El tiempo, que es el bien más preciado (oro, según el viejo proverbio), aunque se hayan inventado infinidad de artilugios para acortar las distancias y acelerar el curso de la vida: “No tengo tiempo”, “Me falta tiempo”, “¿De dónde voy a sacar yo el tiempo para hacer tantas cosas?”, se oye decir.
Nos parece, de tan acostumbrados como estamos a verlo pasar, que va a durar siempre, o que nos queda mucho todavía. Lo medimos con los relojes, y lo entretenemos con cualquier ocupación. Buscamos el modo de que no se nos haga demasiado largo, y deliberadamente lo perdemos a veces para que transcurra más ligero; incluso en ocasiones, cuando mortalmente nos aburrimos y no sabemos qué hacer con él, nos obstinamos en matarlo, o eso decimos: “¿Qué haces?”, pregunta uno, y responde el otro: “Nada, matando el tiempo”.

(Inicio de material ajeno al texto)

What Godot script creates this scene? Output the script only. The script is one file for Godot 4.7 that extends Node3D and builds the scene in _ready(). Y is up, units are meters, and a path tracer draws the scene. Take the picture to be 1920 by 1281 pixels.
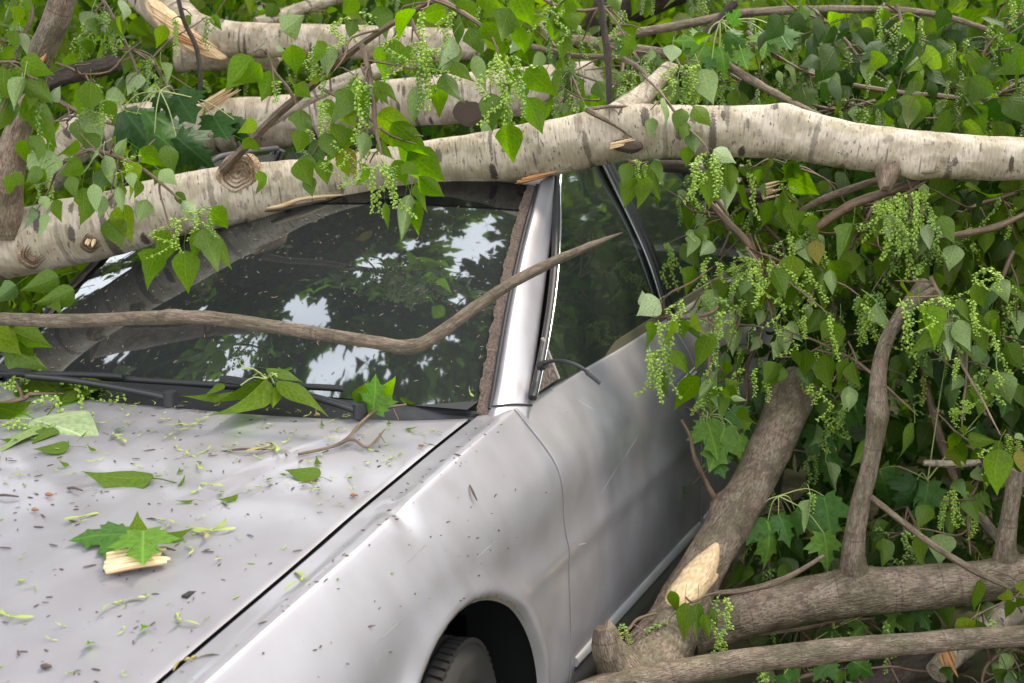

El paso del tiempo (tempus fugit, “el tiempo huye” del dicho latino convertido en tópico literario), la callada tragedia de la que en todo momento somos protagonistas y testigos sin siquiera darnos cuenta. O si nos la damos, ya se encarga cada cual de fingir que no es así, no es tan difícil, basta con cerrar los ojos y mirar para los afanes y preocupaciones que traen las horas, al fin y al cabo la vida sigue y hay siempre otras cosas más importantes de las que ocuparse...
El tiempo, lo único que tenemos si bien se mira, pero así y todo que pase pronto este y venga otro mejor, pensamos desde hace un año.